Those jewels that make you immortal: divinity, myth and wealth according to Cartier
The magnificent exhibition at the Capitoline Museums in Rome investigates the maison's relationship with classical mythology, source of aesthetic inspiration and aspiration (also of customers) to eternity
The same year, 1889, two capitals: in Rome, while digging along the banks of the Tiber to build the Umberto I bridge, the sarcophagus of Crepereia Tryphaena, a 2nd-century girl lying with her jewels, emerges; in Paris, at 13 rue de la Paix, under the Eiffel Tower built for the Expo, the Cartier family opens their magnificent new boutique, from which they will take flight to become the most famous brand in their category. The nostalgic penumbra of the past and the vital lights of the present are the same as those alternating in the rooms of the exhibition Cartier and the Myth, which in the New Palace of the Capitoline Museums evokes the relationship between the stories and forms of antiquity and the aesthetics (but also the business) of the famous maison.
A large part of the great Cartier collection, initiated with farsightedness in 1983 by Pierre Rainero, has arrived in Rome. Together with pieces from private collections and museums (such as the Marta, which in Taranto houses one of the most beautiful collections of antique gold on the planet), it is arranged under showcases - somewhat shop-like, but also obligatory for security - where the statues of gods, philosophers and emperors are reflected. The theme of the exhibition, the relationship with the dimension of myth, even if limited to the sphere of Greek and Roman antiquity, does not only involve aesthetics, but delves into the territories of anthropology, and is for this reason perhaps one of the most complex that Cartier has ever investigated in its 44 exhibitions organised around the world. The story by Bianca Cappello with Stéphane Verger and Claudio Parisi Presicce is expressed through evocation, suggestion, rather than didactic explanations.

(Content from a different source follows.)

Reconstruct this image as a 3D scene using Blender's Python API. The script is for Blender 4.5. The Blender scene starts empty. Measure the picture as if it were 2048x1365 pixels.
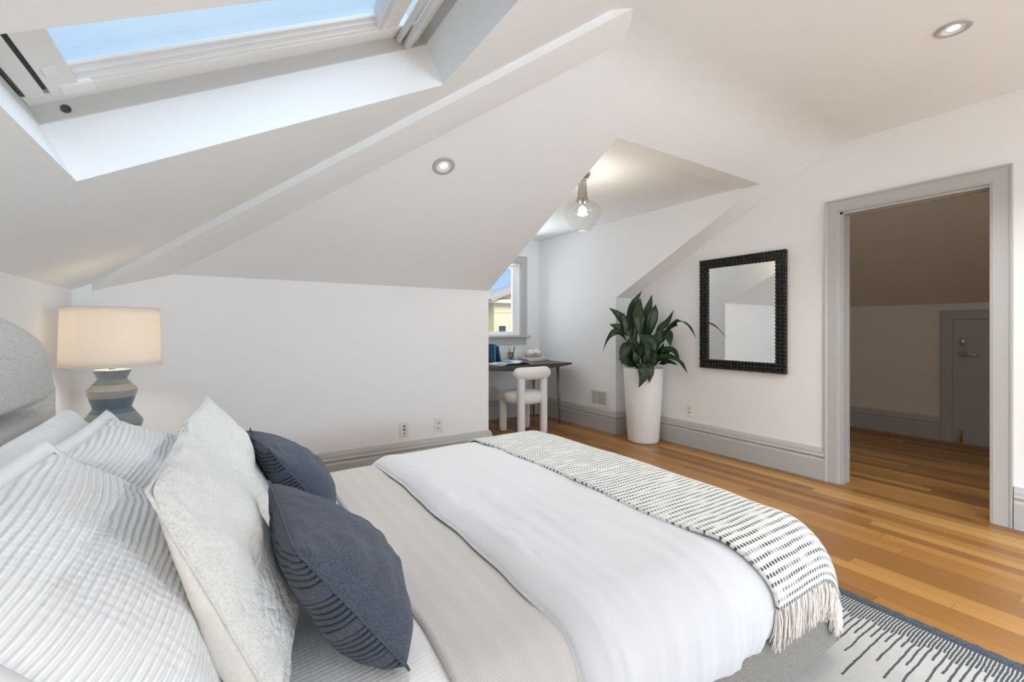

Of course, some references are more explicit (the clocks placed in the Hall of the Philosophers, the necklace as the torque of the dying Galata, the garlands of a 1st-century crater filmed on a sumptuous devant de corsage), but the emotion of the itinerary springs from the feeling that the myth and secret of the origins of humanity, cosmic spark and subterranean mystery at the same time, are hidden in the jewellery. As such, channels of expression of "time as the moving image of eternity" (Plato in the Timaeus), they are also instruments for pretending to be divinities: Livia Drusilla, as the first empress also the first deified woman of the Augustan era, in a bust that opens the exhibition wears a crown of spikes like Ceres, incredibly similar to the nearby tiara where the same inflorescences are made of platinum and diamonds. In 1907 Maria Bonaparte, a descendant of Napoleon, commissioned Cartier for her wedding to Prince George of Greece a tiara with olive leaves and pearls, the former a reference to Athena, the latter a symbol of nobility and purity.
In the modern era, divinity became secular, conferred by wealth, as noted by Thorstein Veblen who identified the "ostentatious consumption" of the American money bourgeoisie, for whom reference to antiquity certified culture and good taste beyond fashion. The Cartier family well understood the value of these 'gnorismata', signs of recognition, and it is no coincidence that they also chose antique architectural motifs in their boutique-temples, while being clever enough to follow the evolution of reference to the classics: when Art Deco, for example, the predominance of ancestral myth gave way to harmony and classical geometry, customers rather than goddesses identified themselves as korai (Mariano and Henriette Fortuny's Delphos in the room where the statue of Empress Helena welcomes visitors is very appropriate).
However, Symbolism loomed over this Apollonianism, once again appropriating the darkest and most powerful sense of the ancient: these were the years in which creative director Jeanne Toussaint invented the Cartier Panther, which Dionysus shared with the maison as a totemic animal, and in which snakes wrapped around the neck and arms as emblems of the goddess Tellus. In the second part of the exhibition, the interesting choice of highlighting the minerals of the earth lowers the lights and leads us - also olfactively, thanks to the diffusion of fragrances created by Mathilde Laurent - into the smoky and volcanic cavern of Hephaestus, the demi-god who transformed natural elements of banal atomic composition into magnificent and magical objects. Cartier's Love bracelet, a 1969 work by the never-to-be-remembered Aldo Cipullo, which grips the wrist of the lover tightly with a mini screwdriver, is the bronze net with which the jealous Hephaestus blocks Aphrodite. The 1972 necklace with seashells evokes the crown with the triumph of animals that the god created for Pandora; the 1909 diadem with a large diamond in the centre, the crown that Hephaestus modelled for Ariadne and which ended up in the sky to make up the constellation of the boreal crown. In its reflections, once again, the passage from rock to stars, from time to eternity.